China bans Argentina soy-oil imports

Financial Times – Latin American leaders look to China / Financial Times – Argentina soya rift with China grows / BBC – China soya ban angers Argentina / Business Week – Argentina Soy Growers ‘Optimistic’ on End to China Oil Blockade / Merco Press – China allows unloading of Argentine soybean oil / Merco Press – China enthusiastic about reaching agreement over Argentine soybean oil / Merco Press – Argentina protests Chinese sanitary restrictions on soy-oil imports

The trade dispute between China and Argentina entered a new phase on April 1, as China imposed sanitary restrictions on all soy-oil imports. The new restrictions have resulted in an effective ban on Argentina soy-oil imports. Argentina Foreign Minister, Jorge Taiana, summoned Chinese ambassador, Gange Zeng, to Buenos Aires immediately to negotiate a resolution of the dispute. Experts view China’s new restrictions as a retaliatory response to Argentina’s recent allegations of China’s violation of anti-dumping trade laws. As a result of these allegations, Chinese footwear and textile goods became subject to import taxes. Chinese officials have viewed the anti-dumping charges as cover for Argentina attempting to protect domestic producers from competition. Chinese officials have denied that the move was retaliatory, insisting instead that it was purely a matter of safety. China, however, has built significant reserves in the first four months of this year, a move China likely made in anticipation of imposing an import ban on Argentina. China also has expressed a desire to lower imports by increasing domestic production of soya oil.

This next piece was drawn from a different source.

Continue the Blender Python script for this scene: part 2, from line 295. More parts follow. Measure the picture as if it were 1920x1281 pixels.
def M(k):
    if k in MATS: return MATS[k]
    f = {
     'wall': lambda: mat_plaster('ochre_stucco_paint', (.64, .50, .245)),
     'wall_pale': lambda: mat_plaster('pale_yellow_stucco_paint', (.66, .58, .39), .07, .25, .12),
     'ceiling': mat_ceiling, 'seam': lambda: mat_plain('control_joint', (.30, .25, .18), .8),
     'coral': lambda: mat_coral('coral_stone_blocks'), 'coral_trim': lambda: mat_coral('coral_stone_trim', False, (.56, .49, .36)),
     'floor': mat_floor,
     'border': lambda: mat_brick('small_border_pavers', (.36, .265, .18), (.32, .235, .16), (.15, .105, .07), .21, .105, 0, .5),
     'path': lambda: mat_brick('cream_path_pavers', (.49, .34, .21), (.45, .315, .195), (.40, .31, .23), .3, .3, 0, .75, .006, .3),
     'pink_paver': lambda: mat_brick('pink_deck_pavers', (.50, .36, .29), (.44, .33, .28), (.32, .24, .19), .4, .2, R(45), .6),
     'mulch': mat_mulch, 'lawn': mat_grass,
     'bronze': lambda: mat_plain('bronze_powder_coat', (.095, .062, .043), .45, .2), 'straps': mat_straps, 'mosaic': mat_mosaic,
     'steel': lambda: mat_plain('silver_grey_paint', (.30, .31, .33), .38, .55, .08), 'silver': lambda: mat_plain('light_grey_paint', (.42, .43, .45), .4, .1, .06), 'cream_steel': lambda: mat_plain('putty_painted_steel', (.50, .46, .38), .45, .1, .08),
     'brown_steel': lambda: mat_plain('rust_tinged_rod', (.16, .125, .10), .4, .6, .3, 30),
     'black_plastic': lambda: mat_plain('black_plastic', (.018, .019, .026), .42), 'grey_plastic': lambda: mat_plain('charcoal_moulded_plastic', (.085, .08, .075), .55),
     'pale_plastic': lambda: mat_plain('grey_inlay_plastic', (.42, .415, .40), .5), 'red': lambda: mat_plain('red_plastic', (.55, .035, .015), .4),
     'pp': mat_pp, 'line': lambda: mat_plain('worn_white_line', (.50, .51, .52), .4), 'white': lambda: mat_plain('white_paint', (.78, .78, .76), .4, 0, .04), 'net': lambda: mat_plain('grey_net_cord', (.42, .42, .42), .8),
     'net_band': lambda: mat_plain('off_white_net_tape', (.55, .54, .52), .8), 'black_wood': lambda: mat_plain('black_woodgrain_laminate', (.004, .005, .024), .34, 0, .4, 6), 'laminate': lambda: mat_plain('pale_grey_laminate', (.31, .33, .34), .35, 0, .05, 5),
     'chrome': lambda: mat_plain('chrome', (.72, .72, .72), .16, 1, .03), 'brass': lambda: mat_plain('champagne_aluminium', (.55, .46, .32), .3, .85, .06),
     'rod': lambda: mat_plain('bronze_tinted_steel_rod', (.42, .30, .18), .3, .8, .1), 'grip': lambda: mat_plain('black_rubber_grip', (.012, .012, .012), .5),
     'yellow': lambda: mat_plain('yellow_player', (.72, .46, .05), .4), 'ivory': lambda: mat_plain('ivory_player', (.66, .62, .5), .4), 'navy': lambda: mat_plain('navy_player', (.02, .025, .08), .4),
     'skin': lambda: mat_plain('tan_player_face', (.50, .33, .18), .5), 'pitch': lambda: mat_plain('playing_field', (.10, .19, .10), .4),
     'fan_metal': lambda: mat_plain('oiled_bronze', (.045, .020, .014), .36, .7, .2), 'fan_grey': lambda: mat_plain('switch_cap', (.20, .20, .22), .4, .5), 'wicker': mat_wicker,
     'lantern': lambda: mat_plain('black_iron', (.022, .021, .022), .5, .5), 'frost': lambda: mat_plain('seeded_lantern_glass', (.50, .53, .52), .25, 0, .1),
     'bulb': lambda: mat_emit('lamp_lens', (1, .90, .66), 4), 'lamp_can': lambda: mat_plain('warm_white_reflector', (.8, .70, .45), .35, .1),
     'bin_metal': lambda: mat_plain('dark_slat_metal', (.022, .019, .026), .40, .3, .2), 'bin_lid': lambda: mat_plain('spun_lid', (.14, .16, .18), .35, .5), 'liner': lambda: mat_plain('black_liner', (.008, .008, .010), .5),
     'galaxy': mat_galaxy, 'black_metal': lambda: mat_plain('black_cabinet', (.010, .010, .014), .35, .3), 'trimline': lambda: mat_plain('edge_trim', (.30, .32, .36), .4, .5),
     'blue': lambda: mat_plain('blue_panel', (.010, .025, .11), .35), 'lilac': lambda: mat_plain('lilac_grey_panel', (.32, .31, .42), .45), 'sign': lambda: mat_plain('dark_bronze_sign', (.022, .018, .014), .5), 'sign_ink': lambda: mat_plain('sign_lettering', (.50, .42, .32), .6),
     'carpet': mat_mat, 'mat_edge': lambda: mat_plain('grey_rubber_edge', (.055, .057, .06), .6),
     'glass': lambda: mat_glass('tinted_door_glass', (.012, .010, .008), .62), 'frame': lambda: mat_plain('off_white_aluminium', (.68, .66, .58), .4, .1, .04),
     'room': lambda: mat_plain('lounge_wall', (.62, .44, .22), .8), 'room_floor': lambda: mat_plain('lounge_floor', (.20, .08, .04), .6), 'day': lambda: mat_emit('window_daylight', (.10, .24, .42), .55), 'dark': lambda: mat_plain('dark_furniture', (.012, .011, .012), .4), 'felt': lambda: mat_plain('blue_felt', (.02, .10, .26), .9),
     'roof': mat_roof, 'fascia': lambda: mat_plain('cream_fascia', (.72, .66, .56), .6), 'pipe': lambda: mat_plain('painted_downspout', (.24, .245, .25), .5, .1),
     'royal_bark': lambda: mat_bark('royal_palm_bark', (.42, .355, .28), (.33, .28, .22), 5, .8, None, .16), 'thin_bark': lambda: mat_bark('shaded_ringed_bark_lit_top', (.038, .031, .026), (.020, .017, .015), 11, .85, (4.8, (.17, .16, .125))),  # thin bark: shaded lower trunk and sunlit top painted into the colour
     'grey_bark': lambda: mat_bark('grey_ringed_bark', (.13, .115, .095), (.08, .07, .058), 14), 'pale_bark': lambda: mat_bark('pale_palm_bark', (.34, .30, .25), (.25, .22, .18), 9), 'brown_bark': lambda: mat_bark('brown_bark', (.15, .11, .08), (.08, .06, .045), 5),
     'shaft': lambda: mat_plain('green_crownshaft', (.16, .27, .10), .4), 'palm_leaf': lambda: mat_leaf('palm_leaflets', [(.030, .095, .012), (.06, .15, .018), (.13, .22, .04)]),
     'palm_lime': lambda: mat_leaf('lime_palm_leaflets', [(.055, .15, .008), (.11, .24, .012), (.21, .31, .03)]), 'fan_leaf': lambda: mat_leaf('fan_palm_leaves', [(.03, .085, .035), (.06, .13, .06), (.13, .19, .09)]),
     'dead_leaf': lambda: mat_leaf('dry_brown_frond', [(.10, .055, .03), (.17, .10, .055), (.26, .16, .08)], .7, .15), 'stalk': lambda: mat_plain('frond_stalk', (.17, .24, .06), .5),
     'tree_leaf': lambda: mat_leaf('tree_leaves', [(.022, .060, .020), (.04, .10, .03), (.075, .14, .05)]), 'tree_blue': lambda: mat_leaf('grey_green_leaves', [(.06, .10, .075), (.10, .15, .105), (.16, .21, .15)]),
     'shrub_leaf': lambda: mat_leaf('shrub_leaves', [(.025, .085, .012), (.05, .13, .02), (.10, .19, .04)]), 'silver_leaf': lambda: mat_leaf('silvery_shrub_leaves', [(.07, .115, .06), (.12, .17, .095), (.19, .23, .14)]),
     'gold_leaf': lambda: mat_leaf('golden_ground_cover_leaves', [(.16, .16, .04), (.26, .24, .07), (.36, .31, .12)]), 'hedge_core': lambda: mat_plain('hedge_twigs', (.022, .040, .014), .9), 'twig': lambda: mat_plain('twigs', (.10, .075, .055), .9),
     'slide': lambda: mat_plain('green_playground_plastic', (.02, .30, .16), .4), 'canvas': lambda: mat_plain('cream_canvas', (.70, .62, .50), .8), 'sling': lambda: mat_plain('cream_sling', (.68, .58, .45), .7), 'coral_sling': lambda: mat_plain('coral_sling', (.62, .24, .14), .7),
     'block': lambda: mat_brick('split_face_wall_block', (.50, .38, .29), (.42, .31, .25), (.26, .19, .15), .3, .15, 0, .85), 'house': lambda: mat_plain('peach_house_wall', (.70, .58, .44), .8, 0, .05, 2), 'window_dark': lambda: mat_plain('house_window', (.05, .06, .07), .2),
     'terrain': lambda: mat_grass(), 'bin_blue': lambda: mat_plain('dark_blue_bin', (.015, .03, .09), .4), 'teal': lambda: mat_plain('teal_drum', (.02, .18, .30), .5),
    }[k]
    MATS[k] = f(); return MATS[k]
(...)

This recent response from China could prove to have a significant impact on Argentina’s economy. Latin American Countries are increasingly becoming dependant on trade with China. Reports show that Latin American Countries with higher integrated economies with Asia experienced less of a downturn during the financial crisis than their less integrated counterparts. In 2009, China imported 1.84 million tons of soy-oil worth $1.4 billion; the import ban could end up costing Argentinean famers upwards of $2 billion this year.

The ban has increased soy-oil prices in US and China. US producers will likely benefit with increased exports to China. One oilseeds analyst stated, “If it went on long enough, it probably would (benefit US soy oil experts) because Argentina is by far the largest exporter of soybean oil in the world and China is by far the largest importer. But that combination tells me that this situation might not last very long.” Analysts have also noted that the ban will likely be short-lived since China imports 50% of its soy-oil demand from Argentina and finding replacements for this amount of produce would not be easy.

On Thursday April 8, Argentina Agriculture Secretary, Carlos Cheppi, and Carlos of The National Food Health Service reached an agreement with Chinese officials to allow cargo ships already bound for China to unload soy-oil. Analysts see this agreement as a gesture of good faith and an indicator that the countries will likely resolve the dispute in the coming weeks.

Discussion Questions:

Is the ban a signal that China can and will impose its will on Latin American Countries, or merely a proportionate response to Argentina’s ban on certain Chinese goods that Argentina viewed violated anti-dumping trade laws?

What are the biggest risks facing Latin American countries with increasing dependence on trade relations with Asia?